2009/11/05 Linux Kernel Podcast
Audio: http://media.libsyn.com/media/jcm/linux_kernel_podcast_20091105.mp3
For Thursday, November 5th, 2009, I’m Jon Masters with a summary of today’s LKML traffic.
In today’s issue: CVE-2009-2584, Generic per-cpu counter arrays, MM locking, page types, performance events, and the scheduler.
CVE-2009-2584. A security issue was recently found in a procfs function contained within the sgi-gru driver. It involved unsafe use of strncpy_from_user. Various people posted fix suggestions for it, while Linus noted that most of the logic in the offending function (options_write) was “utter sh*t as far as I can tell”. He posted a couple of entirely untested patches (Linus style) for others to take a look at. Meanwhile, it was also noted that few people had the hardware, which helped to mitigate the issue.
Generic per-cpu counter arrays. Kamezawa Hiroyuki, noting that the patch had been “ony my queue for a month”, posted an RFC patch intended to add support for generic percpu counter arrays. His patch uses the recent dynamic percpu support to create arrays of per-cpu data on the fly, using some macros such as DEFINE_COUNTER_ARRAY, and functions such as counter_array_init, and counter_array_add to manage entries being added to an existing array.
MM locking. Christoph Lameter posted an RFC MM patch implementing a variety of “accessors for mm locking”. Essentially, the idea is to abstract and wrap up use of mmap_sem such that it could eventually be ripped out and replaced without having to touch a lot of MM code once again. Christoph notes that the patch is “currently incomplete” but it does at least build.
Page Types. Fengguang Wu posted a followup to his previous patch enabling one to specify new page type information on the command line of the “page-types” utility (used to decode various VM data) with an example of how one could educate page-types about new types of page flags on the command line.
Performance Events.

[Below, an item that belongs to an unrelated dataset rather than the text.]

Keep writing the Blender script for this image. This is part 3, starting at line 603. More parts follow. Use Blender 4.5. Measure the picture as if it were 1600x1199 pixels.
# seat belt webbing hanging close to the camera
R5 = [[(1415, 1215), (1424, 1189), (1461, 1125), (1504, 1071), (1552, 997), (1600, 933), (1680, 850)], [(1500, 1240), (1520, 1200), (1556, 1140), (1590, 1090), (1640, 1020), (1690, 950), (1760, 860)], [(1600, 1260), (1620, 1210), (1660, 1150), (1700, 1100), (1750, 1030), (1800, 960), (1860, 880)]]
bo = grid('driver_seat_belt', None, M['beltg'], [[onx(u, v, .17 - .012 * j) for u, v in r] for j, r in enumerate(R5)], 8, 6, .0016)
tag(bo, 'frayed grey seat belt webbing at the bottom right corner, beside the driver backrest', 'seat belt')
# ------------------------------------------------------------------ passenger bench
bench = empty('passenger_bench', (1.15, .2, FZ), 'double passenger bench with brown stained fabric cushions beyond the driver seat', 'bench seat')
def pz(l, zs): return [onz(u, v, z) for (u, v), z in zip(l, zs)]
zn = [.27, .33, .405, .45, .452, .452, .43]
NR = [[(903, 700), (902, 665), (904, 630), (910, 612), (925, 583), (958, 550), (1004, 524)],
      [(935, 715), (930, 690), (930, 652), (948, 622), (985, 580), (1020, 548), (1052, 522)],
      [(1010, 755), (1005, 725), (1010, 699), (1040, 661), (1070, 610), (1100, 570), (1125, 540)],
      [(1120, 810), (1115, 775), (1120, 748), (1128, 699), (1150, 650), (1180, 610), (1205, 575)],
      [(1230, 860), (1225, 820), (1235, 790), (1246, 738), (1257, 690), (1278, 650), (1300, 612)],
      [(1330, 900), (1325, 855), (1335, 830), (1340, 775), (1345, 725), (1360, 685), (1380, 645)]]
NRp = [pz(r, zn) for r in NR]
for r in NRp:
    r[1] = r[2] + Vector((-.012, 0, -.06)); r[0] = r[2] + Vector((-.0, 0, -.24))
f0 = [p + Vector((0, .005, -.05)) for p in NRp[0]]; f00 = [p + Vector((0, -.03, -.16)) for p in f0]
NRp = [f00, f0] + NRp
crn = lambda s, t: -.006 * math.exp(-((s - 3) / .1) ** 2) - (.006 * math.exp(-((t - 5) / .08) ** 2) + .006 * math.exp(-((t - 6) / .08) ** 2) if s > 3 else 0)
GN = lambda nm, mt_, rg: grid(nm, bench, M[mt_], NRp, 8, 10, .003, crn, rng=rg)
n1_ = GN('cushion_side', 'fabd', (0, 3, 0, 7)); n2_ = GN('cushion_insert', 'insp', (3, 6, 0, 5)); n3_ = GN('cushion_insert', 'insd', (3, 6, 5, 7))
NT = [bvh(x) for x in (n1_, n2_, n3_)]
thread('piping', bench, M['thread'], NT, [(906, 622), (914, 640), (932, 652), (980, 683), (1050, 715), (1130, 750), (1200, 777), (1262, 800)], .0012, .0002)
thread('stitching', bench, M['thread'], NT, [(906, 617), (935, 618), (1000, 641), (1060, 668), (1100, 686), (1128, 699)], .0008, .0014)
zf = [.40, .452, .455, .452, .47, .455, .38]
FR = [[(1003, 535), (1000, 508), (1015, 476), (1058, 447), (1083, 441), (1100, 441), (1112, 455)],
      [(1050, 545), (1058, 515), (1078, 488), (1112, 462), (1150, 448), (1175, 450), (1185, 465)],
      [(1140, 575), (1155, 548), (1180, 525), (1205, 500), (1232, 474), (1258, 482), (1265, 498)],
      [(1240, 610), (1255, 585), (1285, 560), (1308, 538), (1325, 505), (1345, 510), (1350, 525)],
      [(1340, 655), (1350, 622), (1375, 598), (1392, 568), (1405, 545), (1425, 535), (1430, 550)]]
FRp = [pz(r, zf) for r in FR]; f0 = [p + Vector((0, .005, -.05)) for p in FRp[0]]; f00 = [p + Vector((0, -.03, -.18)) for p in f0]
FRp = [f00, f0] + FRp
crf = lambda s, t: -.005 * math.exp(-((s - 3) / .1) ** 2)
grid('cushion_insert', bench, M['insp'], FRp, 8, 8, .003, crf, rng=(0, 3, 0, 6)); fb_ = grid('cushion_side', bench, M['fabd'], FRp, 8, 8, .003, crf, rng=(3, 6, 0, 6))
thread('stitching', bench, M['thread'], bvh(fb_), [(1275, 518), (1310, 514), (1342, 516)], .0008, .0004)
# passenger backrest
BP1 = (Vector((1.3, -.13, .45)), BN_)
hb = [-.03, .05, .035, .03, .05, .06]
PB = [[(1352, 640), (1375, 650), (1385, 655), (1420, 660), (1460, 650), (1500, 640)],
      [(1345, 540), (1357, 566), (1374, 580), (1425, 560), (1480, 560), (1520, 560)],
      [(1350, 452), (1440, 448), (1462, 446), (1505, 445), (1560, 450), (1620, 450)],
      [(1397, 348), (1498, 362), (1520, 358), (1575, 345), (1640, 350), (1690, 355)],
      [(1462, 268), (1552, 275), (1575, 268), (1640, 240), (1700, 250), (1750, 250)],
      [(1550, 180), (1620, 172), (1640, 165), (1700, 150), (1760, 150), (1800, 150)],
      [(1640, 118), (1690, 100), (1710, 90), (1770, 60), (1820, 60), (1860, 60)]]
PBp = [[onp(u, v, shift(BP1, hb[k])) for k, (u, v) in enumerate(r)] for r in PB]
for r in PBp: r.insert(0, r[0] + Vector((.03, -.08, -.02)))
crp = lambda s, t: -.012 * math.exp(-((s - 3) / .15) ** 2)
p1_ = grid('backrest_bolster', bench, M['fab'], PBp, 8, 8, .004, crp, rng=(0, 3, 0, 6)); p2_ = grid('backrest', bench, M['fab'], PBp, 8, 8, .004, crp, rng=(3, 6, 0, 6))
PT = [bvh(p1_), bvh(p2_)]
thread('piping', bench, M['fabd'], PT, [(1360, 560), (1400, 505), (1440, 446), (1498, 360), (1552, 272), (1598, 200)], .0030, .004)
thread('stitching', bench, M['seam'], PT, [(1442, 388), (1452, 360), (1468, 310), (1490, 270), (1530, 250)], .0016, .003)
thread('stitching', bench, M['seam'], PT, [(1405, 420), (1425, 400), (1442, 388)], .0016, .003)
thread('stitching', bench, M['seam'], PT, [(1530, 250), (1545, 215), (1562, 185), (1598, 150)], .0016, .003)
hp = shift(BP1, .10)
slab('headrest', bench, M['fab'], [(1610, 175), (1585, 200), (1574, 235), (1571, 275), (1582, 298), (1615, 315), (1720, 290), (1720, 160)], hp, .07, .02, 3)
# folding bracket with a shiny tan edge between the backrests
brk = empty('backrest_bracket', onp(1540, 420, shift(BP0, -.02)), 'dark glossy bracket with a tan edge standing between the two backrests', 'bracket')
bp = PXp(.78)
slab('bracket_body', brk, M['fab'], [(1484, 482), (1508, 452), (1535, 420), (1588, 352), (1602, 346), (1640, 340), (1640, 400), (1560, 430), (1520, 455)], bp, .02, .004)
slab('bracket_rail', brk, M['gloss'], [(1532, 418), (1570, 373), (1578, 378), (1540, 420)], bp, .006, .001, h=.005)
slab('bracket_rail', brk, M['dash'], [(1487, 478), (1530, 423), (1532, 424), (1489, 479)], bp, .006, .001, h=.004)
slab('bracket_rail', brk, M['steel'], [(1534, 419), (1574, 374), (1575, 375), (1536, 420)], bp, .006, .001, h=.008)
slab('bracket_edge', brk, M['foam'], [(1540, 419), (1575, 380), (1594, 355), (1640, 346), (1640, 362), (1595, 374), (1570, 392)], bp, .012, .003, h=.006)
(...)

Hitoshi Mitake posted version 5 of a 7 part patch series implementing the “perf bench” command, and incorporating Rusty Russell’s original “hackbench” scheduler benchmark code.
Scheduler. Lai Jiangshan noted that a previous patch from Mike Galbraith didn’t seem to be mitigating the problems with the scheduler running tasks on the wrong CPU. In his case, the built-in kernel thread named “events” for CPU 1 was in fact shown (by using Ftrace) to be running on CPU0. Mike noted that the problem was likely to be in the migration code not holding the runqueue lock and thus not being safe against pre-emption and subsequent chaos.
In today’s announcements: AlacrityVM version 0.2. Gregory Haskins announced the 0.2 release of his AlacrityVM project. This is a modified KVM that uses a replacement virtualized IO bus for improved performance of, for example, network packet transfer between host and guest. The latest version includes some nice features, such as zero-copy transmits in the VENET driver. For further informatin, visit:
http://developer.novell.com/wiki/index.php/AlacrityVM.
The latest kernel release is 2.6.32-rc6.
Stephen Rothwell posted a linux-next tree for November 5th. Since Wednesday, the PowerPC KVM fix was still around, while the pcmcia, drbd, and catalin trees lost their issues, and the sparc tree gained a build failure for which Stephen applied a patch. The total sub-tree count remained at 146 trees.